● Problem to solve:
Restate each line of the listing exactly, without carrying over any pictures.

● Source data:
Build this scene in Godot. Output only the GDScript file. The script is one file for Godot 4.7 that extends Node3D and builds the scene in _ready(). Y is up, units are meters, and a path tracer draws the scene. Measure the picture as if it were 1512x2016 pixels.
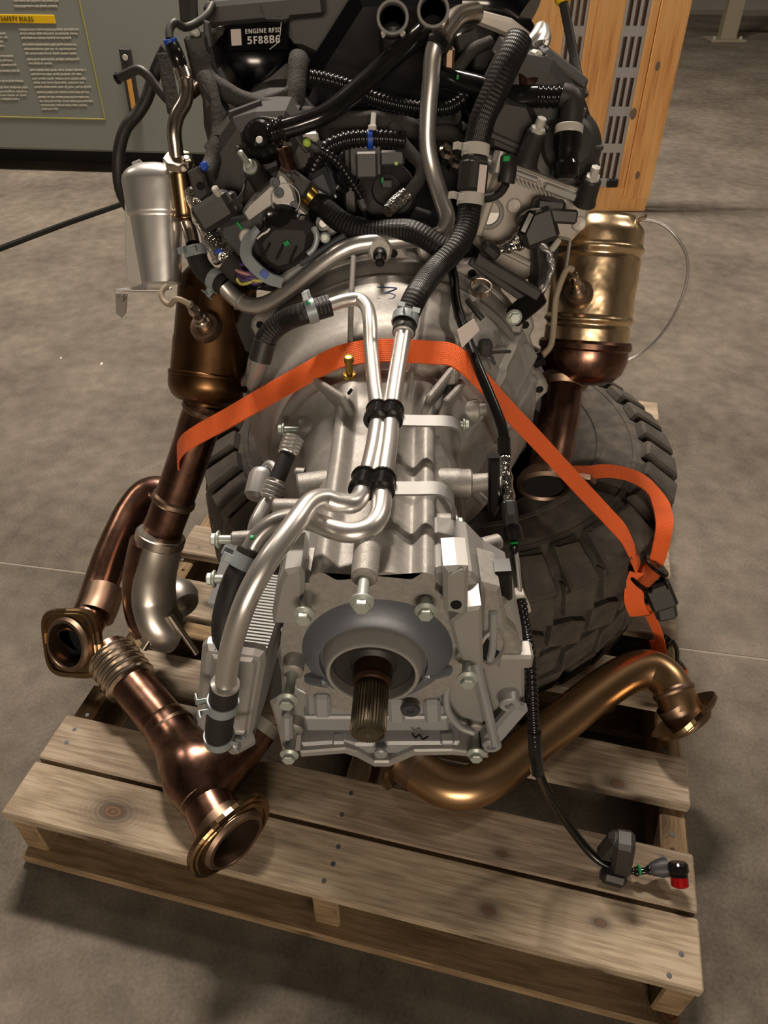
extends Node3D
# A crated-for-shipping engine and gearbox on a wooden pallet in a dim warehouse. Units are metres, y is up; the viewer stands at x = 0, z = 0.

const EYE := Vector3(0, 1.21, 0)
const PITCH := deg_to_rad(39.9)
const FOCAL := 1456.0
var mats := {}
var names := {}
var meshes := {}

# ------------------------------------------------------------------ surveying: where a sight line of the photograph meets a given plane
func sight(px: float, py: float) -> Vector3:
	var dx := (px - 756.0) / FOCAL
	var dy := (1008.0 - py) / FOCAL
	return Vector3(dx, dy * cos(PITCH) - sin(PITCH), -dy * sin(PITCH) - cos(PITCH))

func Z(px: float, py: float, z: float) -> Vector3:      # on the upright plane z metres ahead
	var d := sight(px, py)
	return EYE + d * (z / -d.z)

func H(px: float, py: float, y: float) -> Vector3:      # on the level plane at height y
	var d := sight(px, py)
	return EYE + d * ((EYE.y - y) / -d.y)

func zs(list: Array) -> Array:
	var out := []
	for p in list: out.append(Z(p[0], p[1], p[2]))
	return out

func hs(list: Array) -> Array:
	var out := []
	for p in list: out.append(H(p[0], p[1], p[2]))
	return out

# ------------------------------------------------------------------ mesh building
class Mold:
	var v := PackedVector3Array()
	var n := PackedVector3Array()
	var t := PackedVector2Array()
	var i := PackedInt32Array()

	func vert(p: Vector3, nn: Vector3, uv := Vector2.ZERO) -> int:
		v.append(p); n.append(nn); t.append(uv)
		return v.size() - 1

	func tri(a: int, b: int, c: int) -> void:
		if (v[b] - v[a]).cross(v[c] - v[a]).dot(n[a] + n[b] + n[c]) > 0.0:
			i.append(a); i.append(c); i.append(b)
		else:
			i.append(a); i.append(b); i.append(c)

	func face(pts: Array, nn := Vector3.ZERO, uvs := []) -> void:   # a flat convex face
		if nn == Vector3.ZERO: nn = (pts[1] - pts[0]).cross(pts[2] - pts[0]).normalized()
		var k := []
		for j in pts.size(): k.append(vert(pts[j], nn, uvs[j] if uvs else Vector2(pts[j].x + pts[j].y, pts[j].z + pts[j].y)))
		for j in range(1, pts.size() - 1): tri(k[0], k[j], k[j + 1])

	# a grid of points, rows x cols, with smooth normals; around closes the columns, flip turns it inside out
	func grid(g: Array, around: bool, flip := false, uvs := []) -> void:
		var rows := g.size()
		var cols: int = g[0].size()
		var base := v.size()
		for r in rows:
			for c in cols:
				var cp: int = (c + 1) % cols if around else mini(c + 1, cols - 1)
				var cm: int = (c - 1 + cols) % cols if around else maxi(c - 1, 0)
				var du: Vector3 = g[r][cp] - g[r][cm]
				var dv: Vector3 = g[mini(r + 1, rows - 1)][c] - g[maxi(r - 1, 0)][c]
				var nn := du.cross(dv).normalized()
				if nn == Vector3.ZERO:
					var r2: int = clampi(r + (1 if r == 0 else -1), 0, rows - 1)
					nn = (g[r2][cp] - g[r2][cm]).cross(dv).normalized()
				if flip: nn = -nn
				vert(g[r][c], nn, uvs[r][c] if uvs else Vector2(float(c) / cols, float(r) / rows))
		for r in rows - 1:
			for c in (cols if around else cols - 1):
				var c2 := (c + 1) % cols
				var a := base + r * cols + c
				var b := base + r * cols + c2
				var d := base + (r + 1) * cols + c
				var e := base + (r + 1) * cols + c2
				tri(a, b, e); tri(a, e, d)

	func join(o: Mold, x := Transform3D.IDENTITY) -> void:
		var base := v.size()
		for k in o.v.size(): vert(x * o.v[k], (x.basis * o.n[k]).normalized(), o.t[k])
		for k in o.i: i.append(base + k)

	func mesh(origin: Vector3) -> ArrayMesh:
		var vv := PackedVector3Array()
		vv.resize(v.size())
		for k in v.size(): vv[k] = v[k] - origin
		var a := []
		a.resize(Mesh.ARRAY_MAX)
		a[Mesh.ARRAY_VERTEX] = vv; a[Mesh.ARRAY_NORMAL] = n; a[Mesh.ARRAY_TEX_UV] = t; a[Mesh.ARRAY_INDEX] = i
		var m := ArrayMesh.new()
		m.add_surface_from_arrays(Mesh.PRIMITIVE_TRIANGLES, a)
		return m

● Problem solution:
Build this scene in Godot. Output only the GDScript file. The script is one file for Godot 4.7 that extends Node3D and builds the scene in _ready(). Y is up, units are meters, and a path tracer draws the scene. Measure the picture as if it were 1512x2016 pixels.
extends Node3D
# A crated-for-shipping engine and gearbox on a wooden pallet in a dim warehouse. Units are metres, y is up; the viewer stands at x = 0, z = 0.

const EYE := Vector3(0, 1.21, 0)
const PITCH := deg_to_rad(39.9)
const FOCAL := 1456.0
var mats := {}
var names := {}
var meshes := {}

# ------------------------------------------------------------------ surveying: where a sight line of the photograph meets a given plane
func sight(px: float, py: float) -> Vector3:
	var dx := (px - 756.0) / FOCAL
	var dy := (1008.0 - py) / FOCAL
	return Vector3(dx, dy * cos(PITCH) - sin(PITCH), -dy * sin(PITCH) - cos(PITCH))

func Z(px: float, py: float, z: float) -> Vector3:      # on the upright plane z metres ahead
	var d := sight(px, py)
	return EYE + d * (z / -d.z)

func H(px: float, py: float, y: float) -> Vector3:      # on the level plane at height y
	var d := sight(px, py)
	return EYE + d * ((EYE.y - y) / -d.y)

func zs(list: Array) -> Array:
	var out := []
	for p in list: out.append(Z(p[0], p[1], p[2]))
	return out

func hs(list: Array) -> Array:
	var out := []
	for p in list: out.append(H(p[0], p[1], p[2]))
	return out

# ------------------------------------------------------------------ mesh building
class Mold:
	var v := PackedVector3Array()
	var n := PackedVector3Array()
	var t := PackedVector2Array()
	var i := PackedInt32Array()

	func vert(p: Vector3, nn: Vector3, uv := Vector2.ZERO) -> int:
		v.append(p); n.append(nn); t.append(uv)
		return v.size() - 1

	func tri(a: int, b: int, c: int) -> void:
		if (v[b] - v[a]).cross(v[c] - v[a]).dot(n[a] + n[b] + n[c]) > 0.0:
			i.append(a); i.append(c); i.append(b)
		else:
			i.append(a); i.append(b); i.append(c)

	func face(pts: Array, nn := Vector3.ZERO, uvs := []) -> void:   # a flat convex face
		if nn == Vector3.ZERO: nn = (pts[1] - pts[0]).cross(pts[2] - pts[0]).normalized()
		var k := []
		for j in pts.size(): k.append(vert(pts[j], nn, uvs[j] if uvs else Vector2(pts[j].x + pts[j].y, pts[j].z + pts[j].y)))
		for j in range(1, pts.size() - 1): tri(k[0], k[j], k[j + 1])

	# a grid of points, rows x cols, with smooth normals; around closes the columns, flip turns it inside out
	func grid(g: Array, around: bool, flip := false, uvs := []) -> void:
		var rows := g.size()
		var cols: int = g[0].size()
		var base := v.size()
		for r in rows:
			for c in cols:
				var cp: int = (c + 1) % cols if around else mini(c + 1, cols - 1)
				var cm: int = (c - 1 + cols) % cols if around else maxi(c - 1, 0)
				var du: Vector3 = g[r][cp] - g[r][cm]
				var dv: Vector3 = g[mini(r + 1, rows - 1)][c] - g[maxi(r - 1, 0)][c]
				var nn := du.cross(dv).normalized()
				if nn == Vector3.ZERO:
					var r2: int = clampi(r + (1 if r == 0 else -1), 0, rows - 1)
					nn = (g[r2][cp] - g[r2][cm]).cross(dv).normalized()
				if flip: nn = -nn
				vert(g[r][c], nn, uvs[r][c] if uvs else Vector2(float(c) / cols, float(r) / rows))
		for r in rows - 1:
			for c in (cols if around else cols - 1):
				var c2 := (c + 1) % cols
				var a := base + r * cols + c
				var b := base + r * cols + c2
				var d := base + (r + 1) * cols + c
				var e := base + (r + 1) * cols + c2
				tri(a, b, e); tri(a, e, d)

	func join(o: Mold, x := Transform3D.IDENTITY) -> void:
		var base := v.size()
		for k in o.v.size(): vert(x * o.v[k], (x.basis * o.n[k]).normalized(), o.t[k])
		for k in o.i: i.append(base + k)

	func mesh(origin: Vector3) -> ArrayMesh:
		var vv := PackedVector3Array()
		vv.resize(v.size())
		for k in v.size(): vv[k] = v[k] - origin
		var a := []
		a.resize(Mesh.ARRAY_MAX)
		a[Mesh.ARRAY_VERTEX] = vv; a[Mesh.ARRAY_NORMAL] = n; a[Mesh.ARRAY_TEX_UV] = t; a[Mesh.ARRAY_INDEX] = i
		var m := ArrayMesh.new()
		m.add_surface_from_arrays(Mesh.PRIMITIVE_TRIANGLES, a)
		return m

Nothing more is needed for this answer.